I told you that the rest of my family is pretty much all over weight (except the kids). So as I faced that this weekend, I think I was more aware of their eating habits and so forth. For one, the first thing I saw when I entered my brother's kitchen was a huge container of my mom's homemade cookies. First thought? "Mmmmmm....those are the good ones!" I opened the lid, broke one in half, and then in half again. I tasted it and remembered - yup, they ARE good. By the end of the weekend, I had eaten ONE entire cookie (the other 3/4 of the one I broke the first day). First mission - yeah, me!!!!
I was saving myself for later, afterall we had a celebration on the way in the evening which meant - cake. Yes, I had some. It was good. I ate a small inside piece, scraped the excess frosting (the piping part) off the edges, and enjoyed it fully. This is where the observing began. Everyone else in my family obviously had cake as well. Fine. There was a cause to celebrate - let's do it.

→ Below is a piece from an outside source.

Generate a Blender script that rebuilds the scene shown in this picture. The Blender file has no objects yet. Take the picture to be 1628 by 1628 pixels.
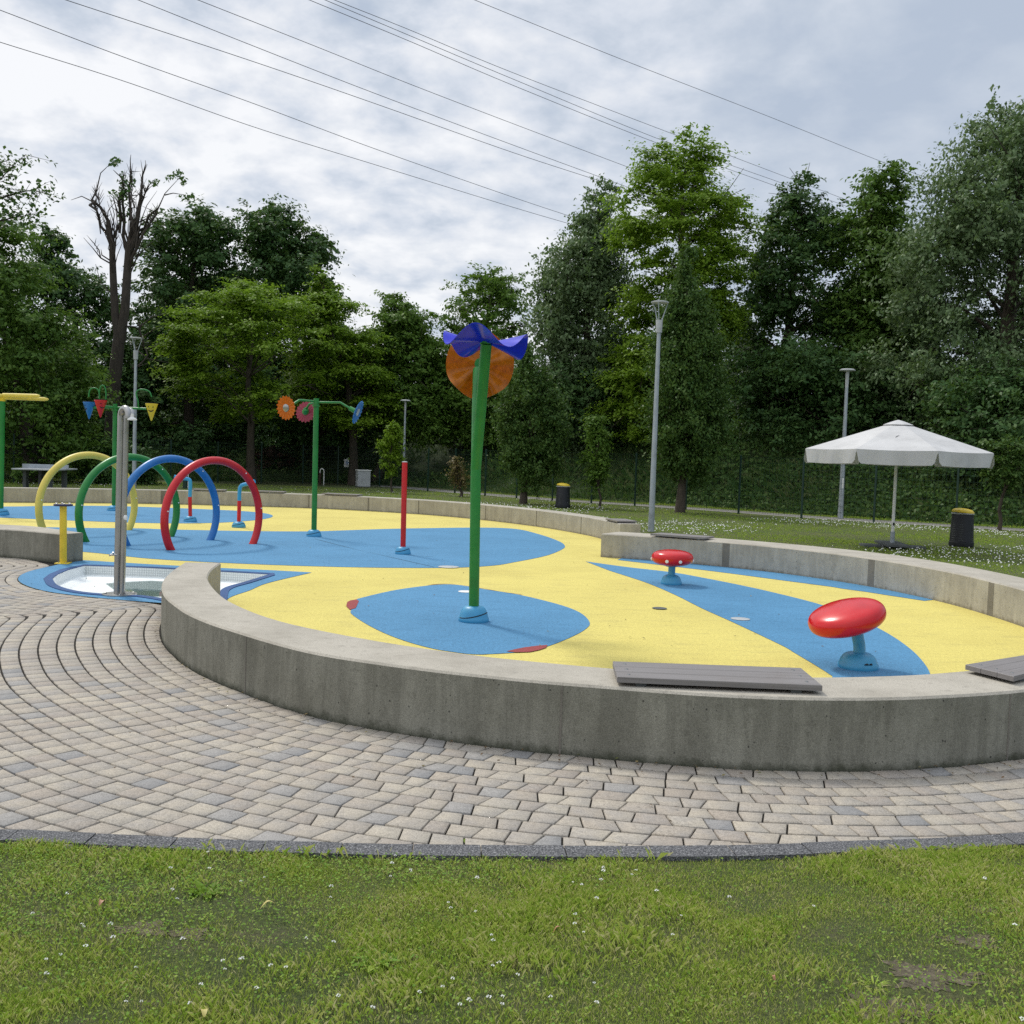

I noticed later that evening though, that EVERYONE but myself and my dad, had another piece of cake before going to bed. Ugh. I SHUDDER to think the last time that I actually ate 2 pieces of cake in the same day, more less one right before bed! Now that might sound a bit cynical to sweet lovers, which I admittedly am not. However, this pattern continued throughout the weekend (clearly, we overbought in the cake department!!). Cake for breakfast, cake for snacks, cake for dessert when we got home after already having dessert at the restaurant (not me, them). It was CRAZY! I wanted to jump up and down and scream and shout - HELLO!?!?!? Do you wonder why you look like THAT?!?! But of course, I did not.
One of the nights, we had a cook-out. I was trying very hard to focus on my own eating habits and ignore everyone else's, but I have to say that watching can be a learning experience as well. The tale of what not to do. We filed through the line, and finally everyone sat down. I looked at my plate and thought - WOW! That's a looooooot of food. So I started to eat. As I ate and chatted, I soon realized that my plate of a grilled burger w/ swiss (no bun), mustard on the side, some fresh veggies from the veggie tray, a couple of spoonfuls of baked beans, and ice water was what I called "a lot". Weird? Yeah, I guess. When compared to the heaping piles of potato salad, chips, dressings, and desserts, I guess I was the "oddity". But it was ok.
In the end I noticed that not one person said anything about the weight that I had lost. "Maybe you just don't see them often enough for them to notice," I told myself. Then the last moment, my mom says - "You're lookin' good! I can tell you've lost a lot of weight!" Thank God someone noticed. So I tell her, no I wouldn't say a "lot" but some yes and thanks for noticing.
It was a a fun weekend. A weird one for my mind-frame and diet, but I survived with honors, I belive. I came out feeling good about myself, strong and lean, and ready to face the gym again tomorrow morning.
I hope this isn't just one of those bumper sticker situations - "God, if I can't be skinny please make all of my friends fat!". Or the country song - what is it about "why do the best looking girls, have real fat friends?" Sad thought, but one to ponder! I don't mean to say that I drew strength from my family's fatness. Just that I found strength in myself by being there. And well honestly, seeing what you COULD be, is a startling wake-up.
My husband hates it when I am dieting because I can't help pointing out his lack of exercise and the heaping plates of food that he consumes. If I have to suffer so does he! :)
PS. My family reunion is next Sunday, and I'm taking an avacado, tomato and cucumber summer salad. God knows what else will be there besides fried chicken!
I, on the other hand, went camping this weekend and had about 32 s'mores, so you can use me as a "what NOT to do" example.